Templates are compile-time, a D compiler always takes care of all its 
compile-time duties =)

> Dart2js produce large files, acceptable performance, but big.

That's a temporary issue, I'm looking at years from now when/if Dart is 
more mature and implemented in more browsers as an alternative to javascript

Also, I talked about caching in the VM

http://1.bp.blogspot.com/-W1p7BELpIDE/UH42kXZeFsI/AAAAAAAANLA/kZGulTfNjQg/s1600/Screen+Shot+2012-10-16+at+9.39.29+PM.png


> Never. PNaCl will stay faster, it is IR based and multi threaded. Dart
> is a dynamic language designed to be JS compatible. The advantage with
> dart source distribution is in download size and future proof
> compatibility, not speed.

There's a lot of advantages to a source-code VM vs a bytecode VM.

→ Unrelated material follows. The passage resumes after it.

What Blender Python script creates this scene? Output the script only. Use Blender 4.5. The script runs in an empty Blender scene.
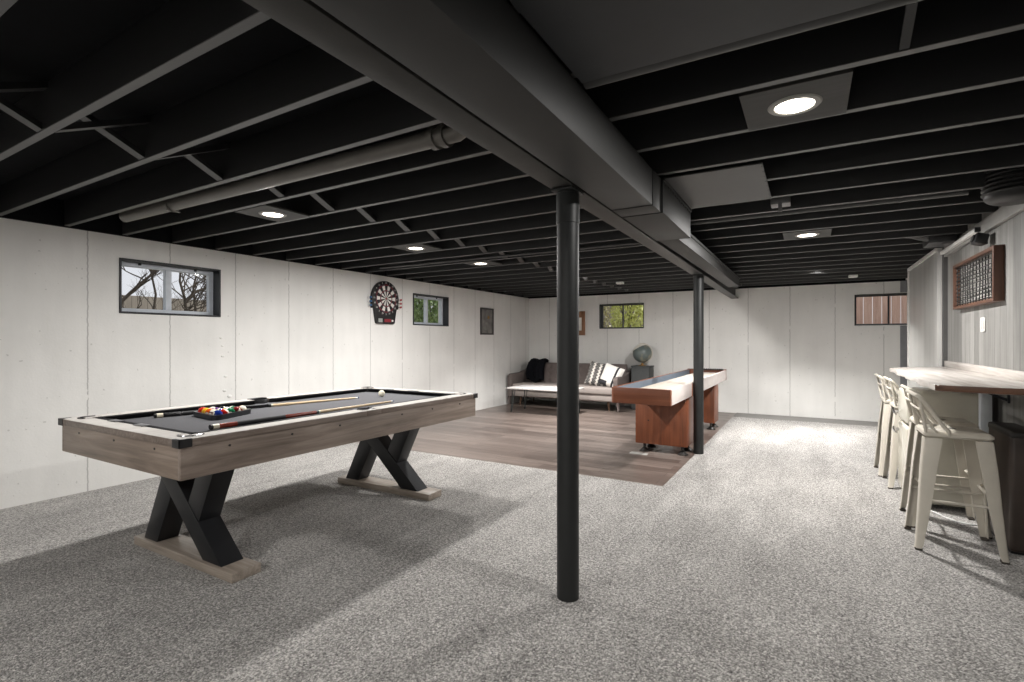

Javascript is compiled into a source-code VM, sure it'll never exceed 
the power of a byte-code VM because without more type information the 
optimization opportunities are limited

See these benchmarks over time as an example:
http://iq12.com/files/v8/v8_score.png

Dart is still very young and does not benefit from as many optimizations 
for the moment.

This same team (the V8 team) decided that a VM based on dynamic typing 
in a type-safe language would be better than pure bytecode because of 
adaptive and profile-guided optimizations. To me that's truly 
groundbreaking, and based on these charts - I'd trust them!